Nigeria gets ‘bad bank’ law
The president of Nigeria, Goodluck Jonathan has signed into law a new legislation creating an asset management company to soak up bad bank loans, the Reuters has reported citing central bank governor, Lamido Sanusi Lamido.
He told the news service on Monday that the president has just signed the asset management bill into law, and the law takes immediate effect.
The central bank has lobbied heavily for the establishment of the Asset Management Corporation of Nigeria (AMCON), which will buy up non-performing loans in exchange for government bonds in order to free up banks’ balance sheets.
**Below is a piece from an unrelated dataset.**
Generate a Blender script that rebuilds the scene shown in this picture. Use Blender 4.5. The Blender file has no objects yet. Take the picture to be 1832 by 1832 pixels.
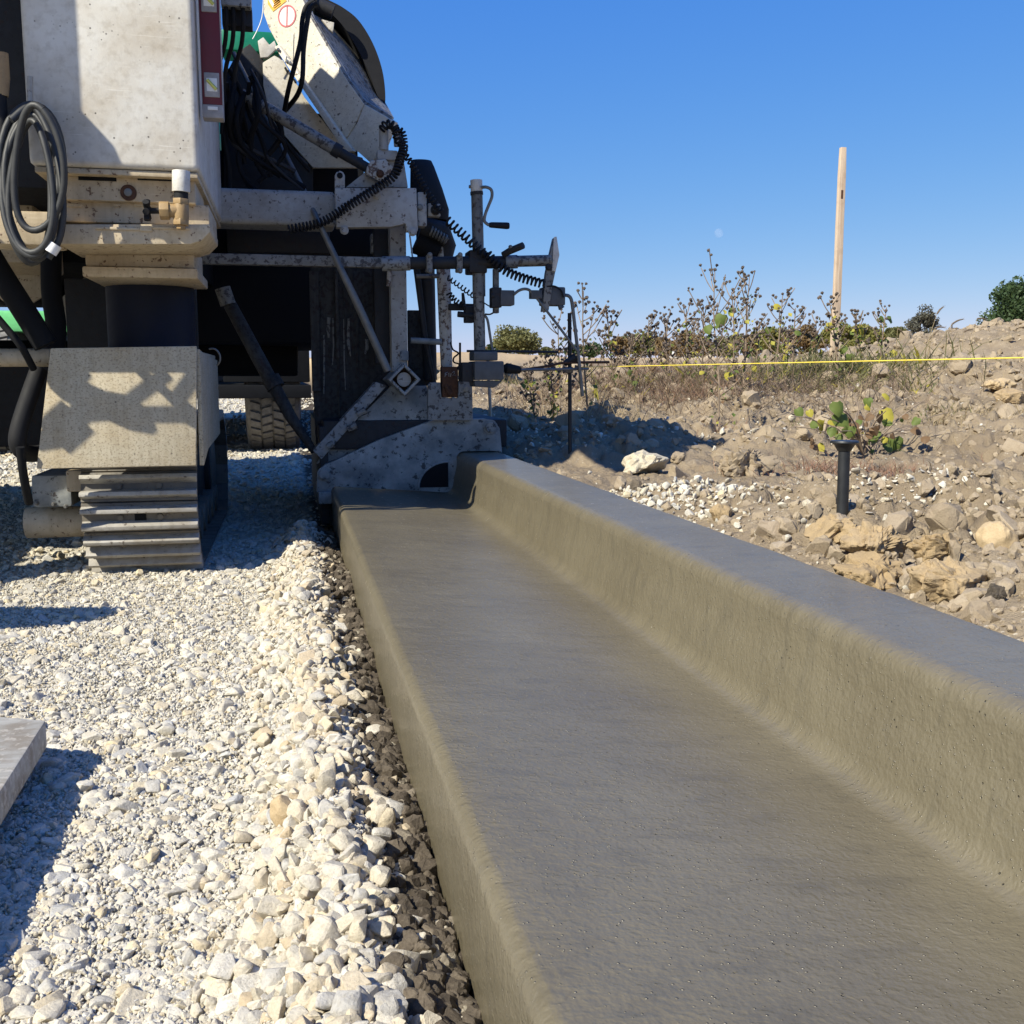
import bpy, bmesh, math, random
import numpy as np
from mathutils import Vector, Matrix, Euler

scene = bpy.context.scene
COL = scene.collection

# ------------------------------------------------------------------ camera
CAM_Z = 0.60
PITCH = math.atan(243 / 1832)
YAW = math.atan(401 / 1832 * math.cos(PITCH))
cam_data = bpy.data.cameras.new('camera')
cam = bpy.data.objects.new('camera', cam_data)
COL.objects.link(cam)
cam.location = (0, 0, CAM_Z)
cam.rotation_euler = (math.pi / 2 - PITCH, 0, -YAW)
cam_data.sensor_width = 36
cam_data.lens = 36.0
cam_data.clip_start = 0.02
cam_data.clip_end = 6000
scene.camera = cam

# ------------------------------------------------------------------ sky and sun
SA, SB = .95, .62
SUN_VEC = Vector((-SA, -SB, 1.0)).normalized()      # towards the sun
ELEV = math.asin(SUN_VEC.z)
AZ = math.atan2(SUN_VEC.x, SUN_VEC.y)
world = bpy.data.worlds.new('World')
scene.world = world
world.use_nodes = True
wn = world.node_tree
sky = wn.nodes.new('ShaderNodeTexSky')
sky.sky_type = 'NISHITA'
sky.sun_disc = False
sky.sun_elevation = ELEV
sky.sun_rotation = AZ
sky.altitude = 250
sky.air_density = 0.7
sky.dust_density = 0.3
sky.ozone_density = 2.0
bg = wn.nodes['Background']
bg.inputs['Strength'].default_value = 0.072
# clear autumn air: the camera's deeper blue, applied alike over the whole sky
sep = wn.nodes.new('ShaderNodeSeparateColor'); comb = wn.nodes.new('ShaderNodeCombineColor')
wn.links.new(sky.outputs[0], sep.inputs[0])
for ch_, (gain, pw) in enumerate(((.957, 1.227), (.787, .675), (.975, .16))):
    a_ = wn.nodes.new('ShaderNodeMath'); a_.operation = 'MULTIPLY'; a_.inputs[1].default_value = .123
    p_ = wn.nodes.new('ShaderNodeMath'); p_.operation = 'POWER'; p_.inputs[1].default_value = pw
    m_ = wn.nodes.new('ShaderNodeMath'); m_.operation = 'MULTIPLY'; m_.inputs[1].default_value = gain / .123
    wn.links.new(sep.outputs[ch_], a_.inputs[0]); wn.links.new(a_.outputs[0], p_.inputs[0]); wn.links.new(p_.outputs[0], m_.inputs[0]); wn.links.new(m_.outputs[0], comb.inputs[ch_])
wn.links.new(comb.outputs[0], bg.inputs['Color'])
sun_data = bpy.data.lights.new('sun', 'SUN')
sun_data.energy = 5.0
sun_data.angle = math.radians(0.53)
sun_data.color = (1.0, 0.95, 0.815)
sun = bpy.data.objects.new('sun', sun_data)
COL.objects.link(sun)
sun.location = (-20, -12, 20)
sun.rotation_euler = SUN_VEC.to_track_quat('Z', 'Y').to_euler()

scene.view_settings.view_transform = 'Standard'
scene.view_settings.look = 'None'
scene.view_settings.exposure = 0.62
scene.view_settings.gamma = 1.0
scene.view_settings.use_curve_mapping = False

# ------------------------------------------------------------------ camera geometry helpers (place things at real distances)
_f = Vector((math.sin(YAW) * math.cos(PITCH), math.cos(YAW) * math.cos(PITCH), -math.sin(PITCH)))
_r = Vector((math.cos(YAW), -math.sin(YAW), 0))
_u = _r.cross(_f)
_c = Vector((0, 0, CAM_Z))
def ray(x, y): return _f + _r * ((x - 916) / 1832) - _u * ((y - 916) / 1832)
def P(x, y, Y):
    d = ray(x, y); return _c + d * (Y / d.y)
def G(x, y, z):
    d = ray(x, y); return _c + d * ((z - CAM_Z) / d.z)
def S(px, Y): return px * Y / 1832.0          # size of px pixels at distance Y

# ------------------------------------------------------------------ noise and terrain height
def _hash(ix, iy, seed):
    h = (ix.astype(np.int64) * 374761393 + iy.astype(np.int64) * 668265263 + seed * 1274126177) & 0xFFFFFFFF
    h = ((h ^ (h >> 13)) * 1274126177) & 0xFFFFFFFF
    h = h ^ (h >> 16)
    return (h & 0xFFFFFF) / float(0xFFFFFF)
def vnoise(x, y, seed=0):
    ix = np.floor(x); iy = np.floor(y); fx = x - ix; fy = y - iy
    fx = fx * fx * (3 - 2 * fx); fy = fy * fy * (3 - 2 * fy)
    a = _hash(ix, iy, seed); b = _hash(ix + 1, iy, seed); c = _hash(ix, iy + 1, seed); d = _hash(ix + 1, iy + 1, seed)
    return (a + (b - a) * fx) * (1 - fy) + (c + (d - c) * fx) * fy
def fbm(x, y, seed=0, oct=4, gain=0.5):
    t = 0; amp = 1; n = 0
    for i in range(oct):
        ca, sa = math.cos(i * 1.1 + .3), math.sin(i * 1.1 + .3)
        t = t + amp * vnoise((x * ca - y * sa) * 2 ** i + 17.3 * i, (x * sa + y * ca) * 2 ** i - 9.1 * i, seed + i)
        n += amp; amp *= gain
    return t / n
def sstep(a, b, x):
    t = np.clip((x - a) / (b - a), 0, 1); return t * t * (3 - 2 * t)
def cell(x, y, seed=0):
    """rounded lumps (1 at lump centre)"""
    ix = np.floor(x); iy = np.floor(y); best = np.full(np.shape(x), 9.0); val = np.zeros(np.shape(x))
    for dx in (-1, 0, 1):
        for dy in (-1, 0, 1):
            cx = ix + dx + _hash(ix + dx, iy + dy, seed) ; cy = iy + dy + _hash(ix + dx, iy + dy, seed + 51)
            r = 0.35 + 0.65 * _hash(ix + dx, iy + dy, seed + 77)
            d = ((x - cx) ** 2 + (y - cy) ** 2) / (r * r)
            best = np.minimum(best, d)
    return np.sqrt(np.clip(1 - best, 0, 1))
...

The Nigerian banking system was hit by a debt crisis compelling the governor to sack CEOs of five banks last year.
The governor subsequently injected 400 billion naira ($2.6 billion) into the banks.
While in Ghana in November 2009, Lamido told the Ghanaian media that “There is no banking crisis in Nigeria.”
He indicated that there has not been a crisis in Nigeria in the sense that depositors have lost their funds.
“We haven’t had a crisis in Nigeria, because the crisis would have meant depositors lost their monies, or banks defaulted on their debts or subsidiaries collapsed, I don’t think we have had a crisis because there were no such occurencies,” he said.
He said what the central bank did was to audit the banks to identify problems to pre-empt what could have been a banking crisis. He said bank executives who were found to have broken the law were handed over to the law enforcement agencies for prosecution.